-- begin DATA SHOWN --

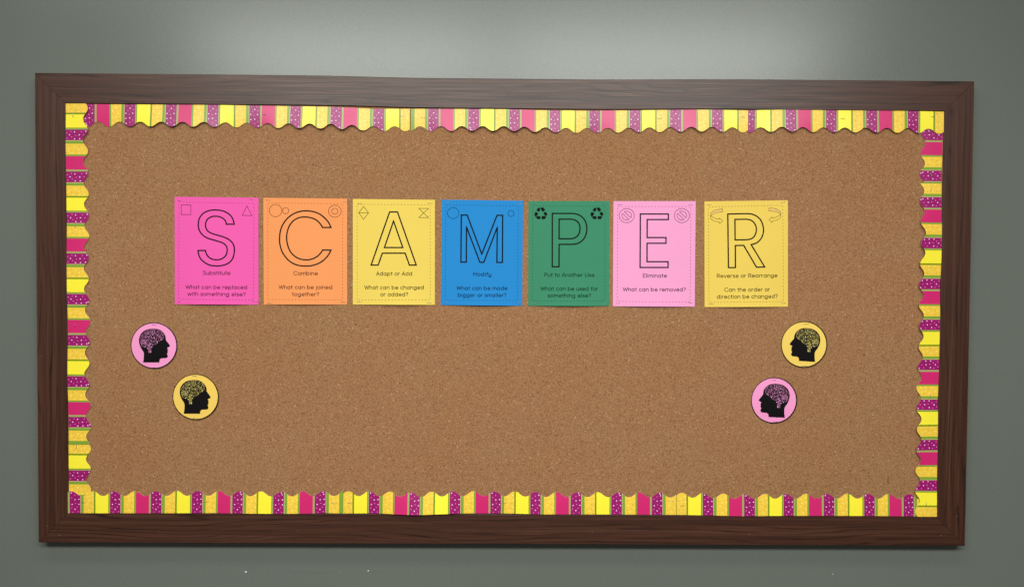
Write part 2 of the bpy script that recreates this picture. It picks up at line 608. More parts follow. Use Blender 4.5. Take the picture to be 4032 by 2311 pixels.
def border_strip(label, side, back, ends, purples, xs, peaks, back_lift, front_lift, staples, note=None):
    """side 'T','B','L','R'; back: pixel points of the straight edge; ends, purples, peaks: pixel positions along the strip;
    xs: colour of the wide stripe that follows each purple; lifts: (pixel, metres off the cork)"""
    hor = side in 'TB'
    ref = 432 if side == 'T' else 2020 if side == 'B' else 265 if side == 'L' else 3700
    ax = (lambda p: at(p, ref, CORK + 0.002)[0]) if hor else (lambda p: at(ref, p, CORK + 0.002)[1])
    sgn = {'T': 1, 'B': -1, 'L': 1, 'R': -1}[side]          # pattern direction along the growing axis (x or z)
    inw = {'T': -1, 'B': 1, 'L': 1, 'R': -1}[side]          # towards the middle of the board
    bk = []
    for u, v in back:
        x, z = at(u, v, CORK + 0.003)
        bk.append((x, z) if hor else (z, x))
    bk.sort()
    def backpos(a):
        if a <= bk[0][0]:
            return bk[0][1]
        for (p, q), (r, s) in zip(bk, bk[1:]):
            if a <= r:
                return q + (s - q) * (a - p) / (r - p)
        return bk[-1][1]
    e0, e1 = sorted(ax(p) for p in ends)
    P = [ax(p) * sgn for p in purples]                      # along the pattern direction
    order = sorted(range(len(P)), key=lambda i: P[i])
    P = [P[i] for i in order]
    X = [xs[i] for i in order]
    half = (P[-1] - P[0]) / (len(P) - 1)
    # extend the pattern past both ends
    other = {'pink': 'yellow', 'yellow': 'pink'}
    P = [P[0] - half] + P + [P[-1] + half, P[-1] + 2 * half]
    X = ['green'] + X + [other.get(X[-1], 'pink'), 'green']
    pk0, pk1, npk = ax(peaks[0]), ax(peaks[1]), peaks[2]
    def width(a):
        ph = (a - pk0) / (pk1 - pk0) * npk
        c = cos(2 * pi * ph)
        c = c * (1.12 - 0.12 * c * c)
        return VALLEY + (PEAK - VALLEY) * (0.5 + 0.5 * c)
    bl = sorted((ax(p), h) for p, h in back_lift)
    fl = sorted((ax(p), h) for p, h in front_lift)
    def off(a, t):
        return CORK + lerp_tab(bl, a) * (1 - t) + (0.0012 + (lerp_tab(fl, a) - 0.0012) * 1.3) * t ** 1.3 + 0.0006 * sin(pi * min(1, t))
    def pt(a, d, extra=0.0):
        """a along, d metres in from the back edge"""
        w = PEAK
        o = off(a, min(1.0, d / w)) + extra
        b = backpos(a) + inw * d
        return (a, -o, b) if hor else (b, -o, a)
    # stripes
    cuts = set()
    spans = []
    for i in range(len(P) - 1):
        p0, p1 = P[i], P[i + 1]
        f0 = 0.0
        for f1, c in FR:
            s0, s1 = p0 + (p1 - p0) * f0, p0 + (p1 - p0) * f1
            col = X[i] if c == 'X' else c
            if c == 'sage' and X[i] == 'yellow':
                sm = s0 + 0.55 * (s1 - s0)
                spans += [(s0, sm, 'sage'), (sm, s1, 'olive')]
            elif c == 'green' and f1 < 0.7 and X[i] == 'yellow':
                spans.append((s0, s1, 'olive'))
            else:
                spans.append((s0, s1, col))
            f0 = f1
    for s0, s1, c in spans:
        cuts |= {s0 * sgn, s1 * sgn}
    A = [c for c in cuts if e0 < c < e1] + [e0 + (e1 - e0) * i / int((e1 - e0) / 0.0035) for i in range(int((e1 - e0) / 0.0035) + 1)]
    A.sort()
    AA = [A[0]]
    for a_ in A[1:]:
        if a_ - AA[-1] > 1e-6:
            AA.append(a_)
    A = AA
    def colour(a):
        s = a * sgn
        for s0, s1, c in spans:
            if s0 <= s < s1:
                return c
        return 'green'
    NT = 8
    mb = MB()
    TH = 0.00035
    cols = []
    for a in A:
        w = width(a)
        for th in (0.0, -TH):
            for j in range(NT + 1):
                mb.add([pt(a, w * j / NT, th)], [])
    S = 2 * (NT + 1)
    flip = (inw * (1 if hor else -1)) > 0
    def face(q, m):
        mb.f.append(q)
        mb.m.append(m)
    for i in range(len(A) - 1):
        ci = SI[colour((A[i] + A[i + 1]) / 2)]
        for j in range(NT):
            b0, b1 = i * S + j, (i + 1) * S + j
            face([b0, b1, b1 + 1, b0 + 1], ci)
            b0 += NT + 1
            b1 += NT + 1
            face([b0, b0 + 1, b1 + 1, b1], SI['edge'])
        for j in (0, NT):
            b0, b1 = i * S + j, (i + 1) * S + j
            face([b0, b1, b1 + NT + 1, b0 + NT + 1], SI['edge'])
    for i in (0, len(A) - 1):
        for j in range(NT):
            b0 = i * S + j
            face([b0, b0 + 1, b0 + NT + 2, b0 + NT + 1], SI['edge'])
    # dots
    def dot(a, d, r, c, lift=0.00012):
        n = 10
        ring = []
        for k in range(n):
            aa, dd = a + r * cos(2 * pi * k / n), d + r * sin(2 * pi * k / n)
            if not (e0 + 0.0004 < aa < e1 - 0.0004) or dd > width(aa) - 0.0005 or dd < 0.0004:
                return
            ring.append(pt(aa, dd, lift))
        mb.add([pt(a, d, lift)] + ring, [[0, 1 + k, 1 + (k + 1) % n] for k in range(n)], SI[c])
    rj = random.Random(hash(side) % 7 + len(A))
    for i in range(len(P) - 1):
        for f, d, c in PDOT + ODOT:
            a = (P[i] + (P[i + 1] - P[i]) * f) * sgn
            dot(a, d, DOTR[c], c)
    if note:
        # the tiny line of printer's marks near the end of a strip, too small to read
        na, nd_ = ax(note[0]), note[1]
        rr = random.Random(5)
        t = -0.0065
        while t < 0.0065:
            w = 0.0006 + 0.0009 * rr.random()
            if abs(t) > 0.0012:
                q = [pt(na + t * 0.9, nd_ - 0.0004, 0.0001), pt(na + t * 0.9 + w, nd_ - 0.0004, 0.0001), pt(na + t * 0.9 + w, nd_ + 0.0005, 0.0001), pt(na + t * 0.9, nd_ + 0.0005, 0.0001)]
                mb.add(q, [[0, 1, 2, 3]], SI['brown'])
            t += w + 0.0005
    mid = (e0 + e1) / 2
    org = (mid, -CORK, backpos(mid)) if hor else (backpos(mid), -CORK, mid)
    root = empty('border_strip', org, label, 'border strip', STRIP_GROUP)
    mb.build('striped_card', [STRIPE[k] for k in STRIPE_KEYS], root, smooth=False)
    for (u0, v0, u1, v1) in staples:
        p, q = at(u0, v0, CORK + 0.003), at(u1, v1, CORK + 0.003)
        m_ = ((p[0] + q[0]) / 2, (p[1] + q[1]) / 2)
        a, b = (m_[0], m_[1]) if hor else (m_[1], m_[0])
        o = off(a, min(1, abs(b - backpos(a)) / PEAK))
        staple(root, p, q, o + 0.0002)
    return root

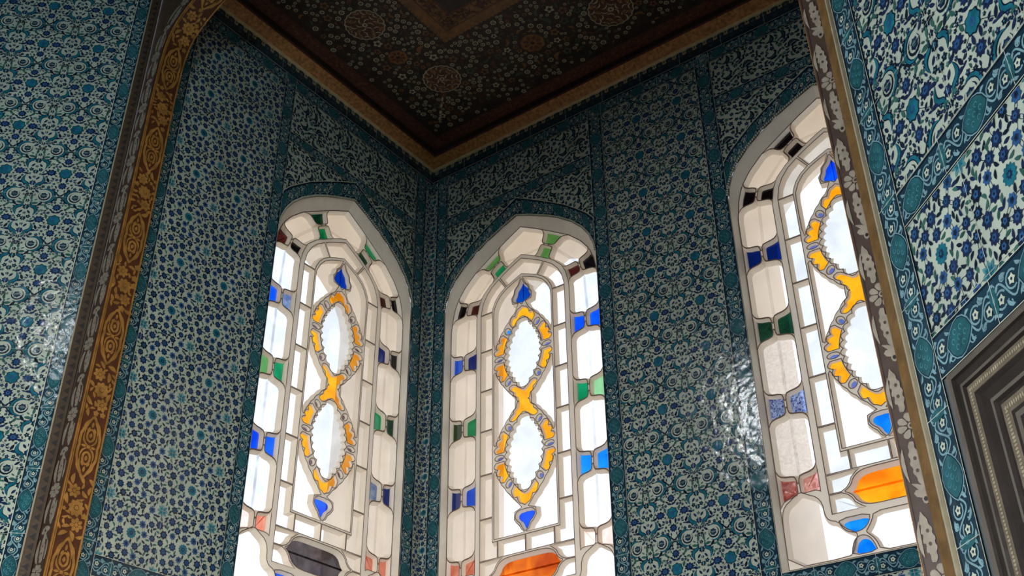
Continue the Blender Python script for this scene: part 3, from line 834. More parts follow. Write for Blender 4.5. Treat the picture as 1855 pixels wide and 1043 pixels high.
def crest(fn, u0, u1, parent):
    P = Painter()
    P.rect(u0, -.088, u1, .0, M['bground'], .002)
    n = int((u1 - u0) / .0614); t = (u1 - u0) / n
    tre = [(-.020, 0), (-.022, -.012), (-.012, -.016), (-.012, -.024), (-.017, -.032), (-.010, -.040), (-.004, -.036), (0, -.046), (.004, -.036), (.010, -.040), (.017, -.032), (.012, -.024), (.012, -.016), (.022, -.012), (.020, 0)]
    for i in range(n):
        x = u0 + (i + .5) * t
        P.poly([(x + .82 * a, .88 * b) for a, b in tre], M['crestpale'], .0026)
        P.poly([(x + a, b) for a, b in ell(.005, .006, 8, 0, -.018)], M['ink'], .0032)
        P.poly(mv(ribbon(bez((-.012, -.05), (0, -.075), (.012, -.05)), .006, fat), x + t / 2, 0), M['green'], .0027)
        P.poly(mv(radial(.010, 6, .35, 3), x + t / 2, -.030), M['green'], .0027)
    P.rect(u0, -.0905, u1, -.0875, M['cream'], .0040)
    k = int((u1 - u0) / T)
    for i in range(1, k + 1): P.rect(u0 + i * T - .0008, -.088, u0 + i * T + .0008, 0, M['grout'], .0034)
    P.build('crested_frieze', fn, parent, 'dark teal tile cresting with cream trefoils under the cornice')
ARCH_O = [(.515, -.86), (.498, -.838), (.46, -.79), (.40, -.737), (.32, -.672), (.22, -.608), (.11, -.543), (0, -.482)]
def above_window(fn, uc, parent, fr_v, band_v, sp_v, d0=.001):
    """frieze, dividing border, spandrels and arch border over one window"""
    l, r = uc - .5, uc + .5
    tile_panel('scroll_frieze', fn, (l, fr_v, r, -.168), SCRO, (l, fr_v), parent, 'cream frieze of dark scrolling leaves', d0=d0, joints=False)
    hborder('dividing_border', fn, l, r, band_v, fr_v, parent, l)
    tile_panel('blossom_spandrel', fn, (l, -1.06, r, band_v), SCRO, (l + .08, band_v - .1), parent, 'cream spandrel with dark blossoms above the window arch', d0=d0,
               keep=lambda P: not any(inside_open(p, uc, .01) for p in P), joints=False)
    sheet('spandrel_ground', [[(l, -1.06), (l, band_v)] + [(r, band_v), (r, -1.06)] + [(uc + u, v + .004) for u, v in ARCH + [(-a, b) for a, b in ARCH[::-1][1:]]]], fn, M['ground'], parent, d0)
    P = Painter()
    inner = chain(ARCH + [(-u, v) for u, v in ARCH[::-1][1:]], 80); out = chain(ARCH_O + [(-u, v) for u, v in ARCH_O[::-1][1:]], 80)
    L = sum(math.hypot(inner[i + 1][0] - inner[i][0], inner[i + 1][1] - inner[i][1]) for i in range(80))
    w = .095
    def place(a, b):
        t = max(0, min(.9999, a / L)) * 80; k = int(t); f = t - k; g = (b / w) + .5
        i0 = [inner[k][q] + f * (inner[k + 1][q] - inner[k][q]) for q in (0, 1)]; o0 = [out[k][q] + f * (out[k + 1][q] - out[k][q]) for q in (0, 1)]
        u, v = i0[0] + g * (o0[0] - i0[0]), i0[1] + g * (o0[1] - i0[1])
        return (uc + max(-.5, min(.5, u)), v)
    # ground and edge lines
    for i in range(80):
        q = [place(L * i / 80, -w / 2), place(L * (i + 1) / 80, -w / 2), place(L * (i + 1) / 80, w / 2), place(L * i / 80, w / 2)]
        P.poly(q, M['bground'], .0045)
    for b_, ww, mt, dd in ((w / 2, .004, 'cream', .0062), (w / 2 - .008, .004, 'ink', .0058)):
        P.strip([place(L * i / 80, b_) for i in range(81)], ww, M[mt], dd)
    unit = unit_border(w)
    for k in range(int(L / T) + 1):
        for mat, lay, pts in unit:
            q = clip_rect([(x + k * T, y) for x, y in pts], (0, -w / 2, L, w / 2))
            if len(q) >= 3: P.poly([place(*z) for z in q], mat, .0045 + .00025 * lay)
    for f in (.33, .66): P.strip([place(L * f, -w / 2), place(L * f, w / 2)], .002, M['grout'], .0064)
    P.build('arch_border', fn, parent)
    P = Painter(); P.rect(uc + .02 + .09, band_v, uc + .111, -.09, M['grout'], .0068); P.build('tile_joint', fn, parent)

# left wall
crest(F_LEFT, -1.992, 0, wl)
hborder('top_border', F_LEFT, -1.992, 0, -.167, -.090, wl)
tile_panel('flower_tile_panel', F_LEFT, (-1.797, -2.89, -1.2205, -.167), MEAD, (-1.659, -2.527), wl, 'pale panel of small cobalt flowers and turquoise rosettes', d0=.001)
vborder('tile_border', F_LEFT, -1.872, -1.795, -5.8, -.09, wl, .10)
vborder('tile_border', F_LEFT, -1.2225, -1.1488, -5.8, -.09, wl, .02, .0040)
vborder('tile_border', F_LEFT, -.1488, -.062, -5.8, -.09, wl, .05, .0040)
tile_panel('corner_strip', F_LEFT, (-.063, -5.8, 0, -.09), MEAD, (-.09, -2.5), wl, 'narrow strip of small dark flowers in the corner', d0=.001, joints=False, sc_=.8)
hborder('sill_border', F_LEFT, -1.797, -1.2225, -2.97, -2.89, wl)
hborder('sill_border', F_LEFT, -1.1488, -.1488, -2.97, VB, wl)
tile_panel('flower_tile_panel', F_LEFT, (-1.80, -4.4, -.06, -2.97), MEAD, (-1.659, -3.2), wl, d0=.001)
above_window(F_LEFT, X1, wl, -.45, -.51, -.51)
# back wall
crest(F_BACK, 0, 3.01, wb)
hborder('top_border', F_BACK, 0, 3.01, -.167, -.090, wb, .1)
tile_panel('corner_strip', F_BACK, (0, -5.8, .046, -.09), MEAD, (.02, -2.4), wb, 'narrow strip of small dark flowers in the corner', d0=.001, joints=False, sc_=.8)
vborder('tile_border', F_BACK, .045, .1276, -5.8, -.09, wb, .03, .0040)
vborder('tile_border', F_BACK, 1.1276, 1.213, -5.8, -.09, wb, .04, .0040)
vborder('tile_border', F_BACK, 1.797, 1.8821, -5.8, -.09, wb, .09, .0040)
vborder('tile_border', F_BACK, 2.8821, 2.965, -5.8, -.09, wb, .02, .0040)
tile_panel('arabesque_tile_panel', F_BACK, (1.213, -2.97, 1.797, -.165), ARAB, (1.428, -1.793), wb, 'pale panel of turquoise lozenges and paired crescents between the windows', d0=.001)
hborder('sill_border', F_BACK, 1.8821, 2.8821, -2.965, VB, wb, .05)
hborder('sill_border', F_BACK, .1276, 1.1276, -2.965, VB, wb, .1)
tile_panel('flower_tile_panel', F_BACK, (.1276, -4.4, 2.97, -2.965), MEAD, (.3, -3.1), wb, d0=.001)
above_window(F_BACK, X2, wb, -.41, -.485, -.485)
above_window(F_BACK, X3, wb, -.41, -.485, -.485)

# ------------------------------------------------------------------ outer walls of the room
HR = 2.9
ol = tag(sheet('wall_west', [[(-2.6, ZB), (0, ZB), (0, HR), (-2.6, HR)]], F_OL, M['stone']), 'bright tiled wall left of the gilded arch jamb', 'wall', 'structure')
tile_panel('arabesque_tile_panel', F_OL, (-2.5, -4.2, -.105, .6), ARAB, (-.23, -.289), ol, 'pale panel of turquoise lozenges and paired crescents', d0=.001)
vborder('tile_border', F_OL, -.106, -.046, -5.8, HR, ol, -.9, .0040)
orr = tag(sheet('wall_east', [[(0, ZB), (3.0, ZB), (3.0, HR), (0, HR)], [(.139, -5.75), (1.45, -5.75), (1.45, -3.279), (.139, -3.279)]], F_OR, M['stone']), 'tiled wall right of the floral arch jamb, above an inlaid door frame', 'wall', 'structure')
tile_panel('arabesque_tile_panel', F_OR, (.128, -2.848, 1.9, .4), ARAB, (.25, -2.722), orr, 'upper panel of turquoise lozenges and cobalt rosettes', d0=.001)
hborder('tile_border', F_OR, .128, 1.9, -2.932, -2.848, orr, .06)
tile_panel('flower_tile_panel', F_OR, (.128, -3.19, 1.9, -2.932), MEAD, (.221, -3.058), orr, 'narrow panel of small cobalt flowers and turquoise rosettes', d0=.001)
hborder('tile_border', F_OR, .128, 1.9, -3.279, -3.19, orr, .09)
vborder('tile_border', F_OR, .046, .128, -5.8, HR, orr, -.14, .0042)

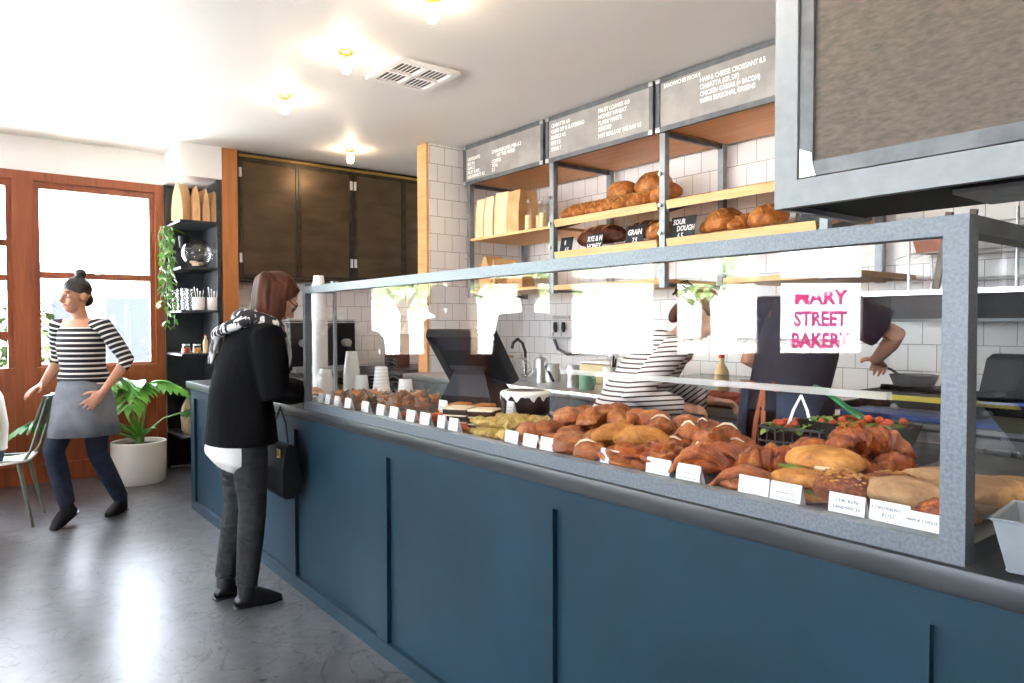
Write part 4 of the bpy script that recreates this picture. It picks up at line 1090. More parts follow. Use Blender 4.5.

-- end DATA SHOWN --

- **TASK DIRECTIONS**
Of all the lines in the entries, how many contain the word "this"? Give only the number.

- **THE RESULT**
3